Images de la guerre #1

La guerre contre les peuples n’a jamais pris fin. Rétrospectivement, le continuum impérialiste qu’elle dresse ne peut s’appréhender qu’à travers des récits situés – et leurs images –, les images de la guerre.

Si on l’a dite coloniale, puis préventive, humanitaire, cybernétique ou hybride, spatiale ou sous-marine, la guerre est avant tout le théâtre d’une débauche technologique et cynique, qui vise à parfaire et poursuivre la domination de quelques grandes puissances sur l’ensemble du globe. Alors, si, pour toutes ses prétendues spécificités, l’industrie de l’armement a toujours su adapter ses « solutions » – aviation, nucléaire, drones, liaisons satellites et tant d’autres –, celles-ci demeurent le nom d’un paradoxe ineffable : celui d’une tension décisive entre production et destruction, appelée ici innovation, médiatisée par des images.

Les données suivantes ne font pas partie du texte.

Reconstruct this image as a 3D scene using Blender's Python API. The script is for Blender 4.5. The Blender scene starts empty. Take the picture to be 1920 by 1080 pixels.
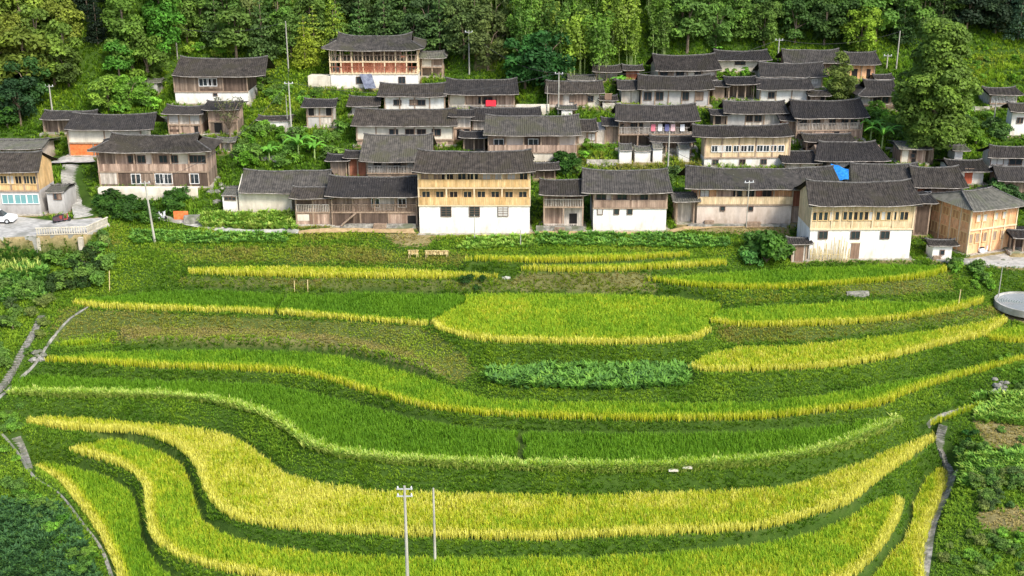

Car depuis la Grande Guerre et l’invention du cinéma, l’armement nécessite et implique la production d’images. Des images pour construire, convaincre, reconnaître, opérer, terroriser..., des images pour tuer. Ainsi, si on ne peut réduire ces images au rang d’illusions tenaces ni les ériger en preuves irréfutables, il convient tout de même de rappeler que les horreurs de la guerre agissent sur le monde, et que ses outils et sa logique s’infiltrent dans nos vies, redessinant insidieusement nos manières de voir et de croire. A ce titre, le cinéma et la pensée de Harun Farocki constituent probablement l’un des outils les plus nécessaires et pertinents à notre disposition. Nous nous appuierons en particulier sur un texte de 2003 intitulé Le point de vue de la guerre.

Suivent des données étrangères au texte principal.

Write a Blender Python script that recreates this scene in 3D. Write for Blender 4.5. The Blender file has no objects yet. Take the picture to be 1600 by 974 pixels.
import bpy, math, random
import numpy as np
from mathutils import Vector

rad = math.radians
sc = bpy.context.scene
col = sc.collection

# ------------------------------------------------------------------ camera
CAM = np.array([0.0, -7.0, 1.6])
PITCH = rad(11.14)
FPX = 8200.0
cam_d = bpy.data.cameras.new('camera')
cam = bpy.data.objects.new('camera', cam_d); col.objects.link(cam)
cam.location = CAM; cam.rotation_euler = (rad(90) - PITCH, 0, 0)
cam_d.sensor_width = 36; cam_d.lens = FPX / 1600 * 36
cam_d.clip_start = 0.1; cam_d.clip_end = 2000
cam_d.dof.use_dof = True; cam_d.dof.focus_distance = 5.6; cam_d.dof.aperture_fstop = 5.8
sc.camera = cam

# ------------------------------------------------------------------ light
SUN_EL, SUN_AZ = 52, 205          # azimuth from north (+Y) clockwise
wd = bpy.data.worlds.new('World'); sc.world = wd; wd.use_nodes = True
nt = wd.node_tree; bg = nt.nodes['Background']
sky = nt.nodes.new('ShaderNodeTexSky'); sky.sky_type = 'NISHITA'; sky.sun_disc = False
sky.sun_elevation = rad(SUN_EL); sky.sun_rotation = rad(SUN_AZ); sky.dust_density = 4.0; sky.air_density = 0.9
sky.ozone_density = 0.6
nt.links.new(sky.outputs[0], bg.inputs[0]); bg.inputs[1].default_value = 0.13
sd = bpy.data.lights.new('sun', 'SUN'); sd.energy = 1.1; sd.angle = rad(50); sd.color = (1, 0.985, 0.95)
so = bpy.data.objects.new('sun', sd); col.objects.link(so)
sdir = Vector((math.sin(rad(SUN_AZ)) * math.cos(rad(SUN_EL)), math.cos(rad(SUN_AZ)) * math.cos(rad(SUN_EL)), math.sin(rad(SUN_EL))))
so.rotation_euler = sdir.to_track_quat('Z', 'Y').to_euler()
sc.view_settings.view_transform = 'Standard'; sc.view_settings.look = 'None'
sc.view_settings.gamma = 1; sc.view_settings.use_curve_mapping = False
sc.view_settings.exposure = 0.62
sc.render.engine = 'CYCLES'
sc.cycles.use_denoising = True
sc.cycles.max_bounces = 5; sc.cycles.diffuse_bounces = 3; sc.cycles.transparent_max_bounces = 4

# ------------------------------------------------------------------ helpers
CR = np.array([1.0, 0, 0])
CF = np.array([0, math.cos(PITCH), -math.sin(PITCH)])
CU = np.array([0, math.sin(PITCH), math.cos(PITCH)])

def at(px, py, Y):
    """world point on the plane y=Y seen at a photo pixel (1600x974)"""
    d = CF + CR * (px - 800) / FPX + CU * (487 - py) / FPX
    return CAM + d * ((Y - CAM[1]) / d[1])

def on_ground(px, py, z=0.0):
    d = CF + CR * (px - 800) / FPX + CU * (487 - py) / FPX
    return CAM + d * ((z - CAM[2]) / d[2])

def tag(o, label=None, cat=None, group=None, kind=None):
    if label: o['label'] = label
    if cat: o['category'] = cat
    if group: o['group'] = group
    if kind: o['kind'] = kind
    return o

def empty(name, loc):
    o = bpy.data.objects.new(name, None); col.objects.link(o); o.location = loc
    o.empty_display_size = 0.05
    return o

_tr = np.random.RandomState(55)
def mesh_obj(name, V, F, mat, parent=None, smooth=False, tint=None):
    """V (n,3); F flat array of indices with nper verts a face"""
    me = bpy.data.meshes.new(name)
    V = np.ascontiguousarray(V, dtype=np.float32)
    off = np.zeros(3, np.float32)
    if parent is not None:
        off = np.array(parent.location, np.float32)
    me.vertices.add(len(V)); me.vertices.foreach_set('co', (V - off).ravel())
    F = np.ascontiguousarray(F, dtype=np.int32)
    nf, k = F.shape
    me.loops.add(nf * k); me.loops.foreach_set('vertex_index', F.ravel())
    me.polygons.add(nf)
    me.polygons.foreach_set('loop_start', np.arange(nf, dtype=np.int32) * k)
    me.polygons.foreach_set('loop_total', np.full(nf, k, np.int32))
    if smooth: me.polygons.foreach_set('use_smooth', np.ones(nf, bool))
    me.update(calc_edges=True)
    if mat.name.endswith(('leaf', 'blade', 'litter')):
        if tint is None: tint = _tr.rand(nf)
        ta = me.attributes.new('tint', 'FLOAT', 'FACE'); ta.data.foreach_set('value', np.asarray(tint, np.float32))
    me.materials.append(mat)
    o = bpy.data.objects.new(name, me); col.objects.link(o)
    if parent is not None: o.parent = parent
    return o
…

Comme le rappelait Kracauer, sous l’égide de la propagande, le cinéma se meut en une « machine à fabriquer des causalités rassurantes ». Ainsi, « pour mieux comprendre le monde », il nous faut douter du récit simpliste que nous offrent les images. A ce titre, Farocki et d’autres proposent une autre voie, dans laquelle le film est un outil au service de la pensée critique. Les coulisses idéologiques et techniques des images sont mises au jour ; le montage dissèque pour mieux détourner, pour prévenir l’esthétisation outrancière dans laquelle, nous le verrons au sujet de la guerre, le cinéma spectaculaire s’est toujours immanquablement vautré... Cette séance sera donc l’occasion de faire découvrir ou redécouvrir certains cinéastes contemporains qui s’inscrivent dans ce sillage critique et matérialiste du cinéma.

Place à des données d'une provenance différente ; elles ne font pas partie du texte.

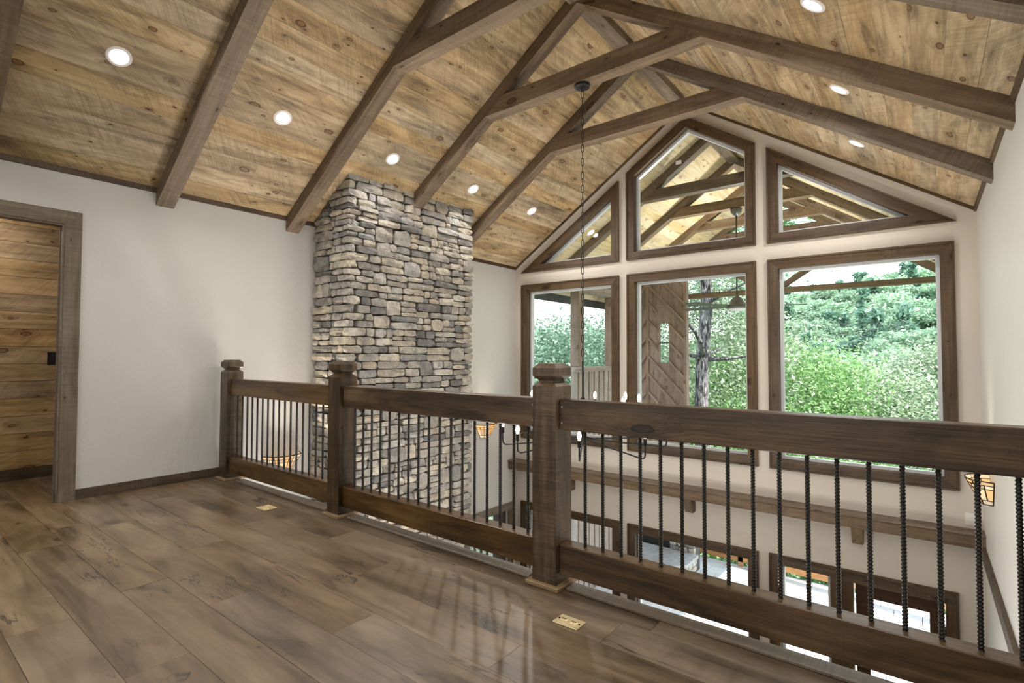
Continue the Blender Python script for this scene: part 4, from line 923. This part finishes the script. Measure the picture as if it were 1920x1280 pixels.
def leaf_mesh(name, mat, n_cl, per, R, leaf, seed, squash=0.8, spread=0.22, conifer=False):
    r = np.random.default_rng(seed); vs = []
    # clump centres on lumpy shells
    d = r.normal(size=(n_cl, 3)); d /= np.linalg.norm(d, axis=1)[:, None]
    rad = R * (0.45 + 0.55 * r.random(n_cl) ** 0.45) * (1 + 0.16 * np.sin(d[:, 0] * 5 + seed) * np.cos(d[:, 1] * 6) + 0.10 * np.sin(d[:, 2] * 9 + seed))
    c = d * rad[:, None]; c[:, 2] *= squash
    if conifer:
        h = r.random(n_cl) ** 1.3; ang = r.random(n_cl) * 6.283; rr = R * 0.55 * (1 - h) * (0.5 + .5 * r.random(n_cl)) + .1
        c = np.stack([rr * np.cos(ang), rr * np.sin(ang), (h * 2.2 - 0.9) * R], 1)
    cc = np.repeat(c, per, 0) + r.normal(size=(n_cl * per, 3)) * R * spread * np.array([1, 1, .7])
    n_ = len(cc); u = r.normal(size=(n_, 3)); u[:, 2] *= .6; u /= np.linalg.norm(u, axis=1)[:, None]
    w = r.normal(size=(n_, 3)); w -= u * (w * u).sum(1)[:, None]; w /= np.linalg.norm(w, axis=1)[:, None]
    s = leaf * (0.6 + .8 * r.random(n_))[:, None]
    P = np.stack([cc - u * s, cc + w * s * .45, cc + u * s, cc - w * s * .45], 1).reshape(-1, 3)
    me = bpy.data.meshes.new(name); me.vertices.add(len(P)); me.vertices.foreach_set('co', P.ravel())
    me.loops.add(n_ * 4); me.loops.foreach_set('vertex_index', np.arange(n_ * 4)); me.polygons.add(n_)
    me.polygons.foreach_set('loop_start', np.arange(n_) * 4); me.polygons.foreach_set('loop_total', np.full(n_, 4)); me.update(calc_edges=True)
    me.materials.append(mat); return me
def trunk_mb(h, r0, seed, branches=5, lean=0.0, R=3.0):
    r = random.Random(seed); m = MB(); pts = []; rs = []
    for i in range(9):
        f = i / 8; pts.append((lean * f * h + r.uniform(-.05, .05) * h * .2, r.uniform(-.05, .05) * h * .2, h * f)); rs.append(r0 * (1 - .55 * f))
    m.tube(pts, rs, 9)
    for k in range(branches):
        i = r.randrange(3, 8); p = Vector(pts[i]); a = r.uniform(0, 6.28); L = R * r.uniform(.5, .95)
        q = [p]; d = Vector((math.cos(a), math.sin(a), r.uniform(.0, .6)))
        for s_ in range(5): d = (d + Vector((r.uniform(-.35, .35), r.uniform(-.35, .35), r.uniform(-.2, .2)))).normalized(); q.append(q[-1] + d * L / 5)
        m.tube(q, [rs[i] * .45 * (1 - .17 * s_) for s_ in range(6)], 6)
    return m
def tree(label, x, y, zc_, R, mat, seed, n_cl=420, per=26, leaf=0.13, squash=.85, r0=.16, group='trees just beyond the porch', name='tree', spread=.16, branches=6, zg=None):
    zg = hz(x, y) if zg is None else zg
    t_ = thing(name, label, 'tree' if name == 'tree' else 'shrub', (x, y, zg), group)
    f = link('foliage', leaf_mesh('foliage', M[mat], n_cl, per, R, leaf, seed, squash, spread), t_); f.matrix_parent_inverse = t_.matrix_world.inverted(); f.matrix_world = Matrix.Translation((x, y, zc_)); kind(f, 'stuff')
    h = zc_ - zg + .2 * R
    tk = link('trunk', trunk_mb(max(h, .3), r0, seed, branches, 0, R).mesh('trunk', M['bark'], True), t_)
    return t_
tree('cool green tree filling the left window beside the porch post', -9.6, 14.4, 0.0, 2.5, 'leaf_cool', 21, 520, 40, .065)
tree('tree behind the board and batten screen, between the two porch posts', -11.0, 18.2, 0.3, 3.0, 'leaf_cool', 22, 520, 40, .075)
tree('light green tree low behind the patio railing at the left', -12.5, 17.0, -2.4, 3.0, 'leaf_bright', 23, 420, 36, .08)
tree('tall tree with a thick grey trunk seen in the middle window', -4.95, 15.2, 6.9, 3.2, 'leaf_cool', 24, 260, 34, .075, .75, .25, branches=11)
tree('leafy tree behind the thick grey trunk in the middle window', -7.4, 22.5, 0.9, 3.9, 'leaf_pale', 25, 520, 40, .085)
tree('tall leafy tree above the fan in the middle window', -8.4, 25.0, 6.0, 4.2, 'leaf_cool', 26, 460, 40, .09)
tree('yellow green tree low behind the middle window', -5.6, 20.0, -2.9, 3.0, 'leaf_bright', 27, 460, 40, .08)
tree('bright yellow green tree at the left of the large right window', -5.1, 25.6, -1.1, 3.5, 'leaf_bright', 28, 760, 40, .085)
tree('pale grey green tree at the right of the large right window', -1.75, 28.0, -1.9, 3.0, 'leaf_pale', 29, 640, 40, .085)
tree('pale tree at the right edge of the large right window', 0.9, 31.5, -0.9, 2.9, 'leaf_pale', 30, 600, 40, .09)
tree('green tree low in front of the pale trees', -2.6, 22.5, -4.3, 2.5, 'leaf_bright', 31, 500, 40, .075)
for i, (x, y, lb_) in enumerate(((-9.0, 14.2, 'green bush behind the patio railing at its left end'), (-6.6, 14.4, 'green bush behind the outdoor fireplace'), (-4.6, 14.0, 'green bush behind the middle of the patio railing'), (-2.6, 14.3, 'green bush behind the patio railing below the right window'), (-0.6, 14.1, 'green bush behind the patio railing at its right end'))):
    tree(lb_, x, y, -3.7, 1.2, 'leaf_mid' if i % 2 else 'leaf_bright', 40 + i, 200, 30, .06, .85, .04, 'bushes behind the patio railing', 'bush', .2, 3)
# branch reaching past the porch in front of the sky
br = thing('tree_branch', 'leafy branch hanging in front of the sky above the tie beam', 'branch', (-2.75, 15.4, 3.9))
MB().tube([(-4.8, 15.4, 4.2), (-3.9, 15.5, 4.45), (-3.2, 15.4, 4.5), (-2.7, 15.4, 4.3), (-2.3, 15.45, 4.15)], [.06, .05, .035, .022, .01], 6).build('branch', M['bark'], br, smooth=True)
f = link('foliage', leaf_mesh('foliage', M['leaf_mid'], 26, 16, .75, .10, 61, .6, .2), br); f.matrix_parent_inverse = br.matrix_world.inverted(); f.matrix_world = Matrix.Translation((-2.9, 15.4, 4.2)); kind(f, 'stuff')
# wooded hill
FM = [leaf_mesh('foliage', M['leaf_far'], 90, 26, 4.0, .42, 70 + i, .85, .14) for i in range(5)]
CM = [leaf_mesh('foliage', M['leaf_pine'], 60, 16, 4.4, .60, 80 + i, .85, .10, True) for i in range(2)]
TM = MB().tube([(0, 0, -5), (0, 0, 0)], [.3, .2], 6).mesh('trunk', M['bark'])
rh = random.Random(3); far = []
for a_i in range(15):
    for d_i in range(19):
        a = -.255 + .31 * (a_i + rh.uniform(.05, .95)) / 15; d = 112 + (305 - 112) * ((d_i + rh.uniform(.1, .9)) / 19)
        far.append((d * math.sin(a), d * math.cos(a), d))
for x, y, d in far:
    con = rh.random() < .14; s_ = rh.uniform(.85, 1.35) * (0.85 + d / 900)
    zg = hz(x, y); zz_ = zg + 5.0 * s_
    t_ = tag(empty('tree', (x, y, zg)), 'small dark pointed conifer on the far wooded hillside' if con else 'small rounded green tree on the far wooded hillside', 'tree', 'conifers on the far hillside' if con else 'rounded trees on the far hillside')
    ti = Matrix.Translation((-x, -y, -zg))
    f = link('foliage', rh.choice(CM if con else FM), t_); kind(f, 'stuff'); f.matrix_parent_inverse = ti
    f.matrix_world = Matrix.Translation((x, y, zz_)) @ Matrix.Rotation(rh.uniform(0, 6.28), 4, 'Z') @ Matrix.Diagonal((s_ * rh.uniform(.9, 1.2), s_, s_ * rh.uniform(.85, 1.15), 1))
    k_ = link('trunk', TM, t_); k_.matrix_parent_inverse = ti; k_.matrix_world = Matrix.Translation((x, y, zz_)) @ Matrix.Diagonal((s_, s_, s_, 1))
# pale roofs of a house on the hill
hx, hy = -2.2, 172.0; hzz = hz(hx, hy) + 7
hs2 = thing('hill_house', 'pale house roof showing between the trees on the hillside', 'house', (hx, hy, hzz))
MB().box(hx - 3, hy - 2, hzz - 7, hx + 3, hy + 2, hzz).build('walls', M['whiteplastic'], hs2)
MB().prism([(hx - 3.4, hy - 2.4, hzz), (hx + 3.4, hy - 2.4, hzz), (hx + 2.4, hy, hzz + 1.5), (hx - 2.4, hy, hzz + 1.5)], (0, .2, 0)).build('roof', M['whiteplastic'], hs2)

# added fill lights without fixtures, hidden below the loft's line of sight
for x, y in ((-4.1, 3.2), (-2.4, 4.3), (-0.7, 3.4)):
    ml = bpy.data.lights.new('main_floor_fill', 'AREA'); ml.shape = 'DISK'; ml.size = 0.42; ml.energy = P_MAIN / 3; ml.color = LAMP_COL; ml.spread = math.radians(175)
    mlo = bpy.data.objects.new('main_floor_fill', ml); C.objects.link(mlo); mlo.location = (x, y, -1.7); mlo.rotation_euler = (math.radians(180), 0, 0)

Rendez-vous donc ce lundi 26 mai à 20h chez Treize (24 rue Moret, 75011) pour « Images de la guerre », discussion autour d’une sélection de documents audiovisuels visant à questionner les liens entre guerre, technologie et représentation. La projection sera suivie d’un temps d’échange.

Films présentés :
Kamal Aljafari, Paradiso, XXXI, 108 (19 min | 2022)
Marcel Mrejen & M’Hand Abadou Djezairi, Untitled (Assets) (2 min | 2024)
Forensic Architecture, Cloud Studies (26 min | 2021 | version anglaise non sous-titrée)

Cet événement s’inscrit dans la préparation du week-end de mobilisation « Guerre à la guerre », les 20, 21 et 22 juin prochains, contre le Salon du Bourget.